Dans un contexte de tensions accrues entre la population et les autorités, la République islamique d’Iran a transformé le football en véritable bataille idéologique. A l’heure actuelle, il est légitime de se demander si l’équipe qui représente l’Iran est vraiment une équipe nationale ou juste un outil entre les mains du régime des mollahs.
La convergence du mouvement populaire « Femmes, vie, liberté » avec la Coupe du monde 2022 au Qatar a électrisé cette lutte dans les rues iraniennes, poussant certains à soutenir les équipes adverses. Certains ont même acclamé l’équipe des Etats-Unis après la défaite de l’Iran. Dans cet affrontement, plusieurs jeunes ont été victimes de la brutalité du régime.
Ceux qui soutiennent que l’équipe actuelle est « l’équipe du régime » avancent plusieurs éléments, dont le penchant du régime pour l’anti-méritocratie et le contrôle idéologique, y compris dans le domaine sportif. Sous l’emprise totalitaire du régime fondamentaliste, aucune sphère de la vie n’échappe à l’intervention du gouvernement. Le régime accorde des privilèges particuliers aux footballeurs, notamment des importations de produits de luxe exemptes de droits de douane ainsi que des salaires généreux financés par l’État. Ces avantages motivent les joueurs à promouvoir la rhétorique du régime, comme l’a fait Qala Noui qui, après une victoire, a exprimé sa gratitude à l’égard de l’intervention divine.
Par ailleurs, la machine de propagande du régime fonctionne à plein régime dans le monde du football. Le régime associe les succès du football aux réalisations nationales, en glorifiant les rencontres des joueurs avec les hauts fonctionnaires et en les inondant d’éloges.
Aussi, les footballeurs font l’objet d’une surveillance permanente, la moindre parole ou action de leur part est scrutée à la loupe. Leurs familles ne sont pas épargnées par les intimidations, ce qui renforce l’emprise du régime sur la personnalité publique du joueur. Dans tous les cas, les footballeurs restent alignés sur le discours du régime, perpétuant son agenda indépendamment des résultats des matchs.
Les gens attendent d’une équipe nationale qu’elle les accompagne dans leurs joies et leurs peines, ce que l’équipe de football actuelle ne fait pas aux yeux de nombreux Iraniens, qui lui rendent la pareille en lui tournant le dos.

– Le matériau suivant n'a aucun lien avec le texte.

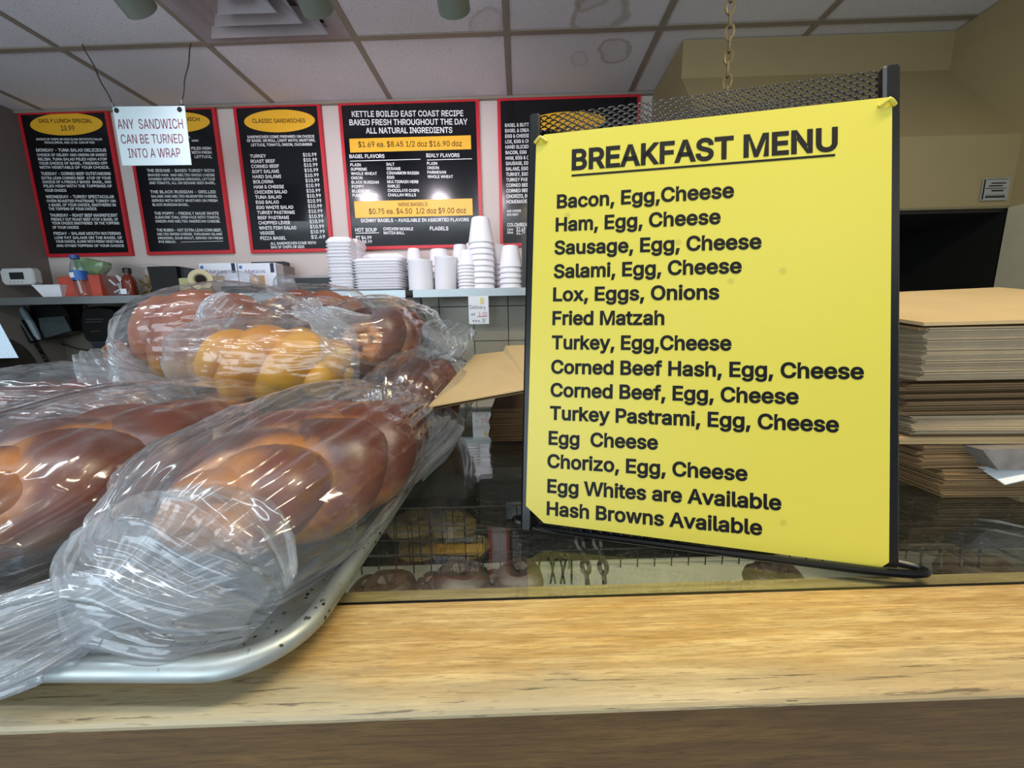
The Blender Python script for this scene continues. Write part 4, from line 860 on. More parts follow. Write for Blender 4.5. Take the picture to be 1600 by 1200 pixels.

À l’inverse, les partisans de l’équipe en tant que sélection nationale offrent une version plus contrastée. Ils affirment que de nombreux joueurs sont des professionnels basés en Europe, sélectionnés en fonction de leur talent et non de leur allégeance politique. Si le régime exploite les joueurs à des fins de propagande, cela ne démontre pas leur allégeance. Certains joueurs ont même fait preuve de dissidence en soutenant des manifestations comme celles du Mouvement vert en 2009, ce qui démontre leur indépendance du régime.
Toutefois, le problème n’est pas dans le fait que quelques joueurs expriment leur solidarité avec les manifestants, mais l’attitude de l’équipe dans son ensemble.
Les victoires de l’équipe suscitent une ferveur nationale qui transcende les affiliations au régime. Malgré les interactions forcées avec des personnalités du gouvernement, les joueurs savent à quoi s’en tenir et ne se font pas d’illusions sur leur rôle en tant que « symboles de la fierté nationale ». Leur mission n’est pas de soutenir l’insurrection, mais de représenter l’Iran sur la scène internationale.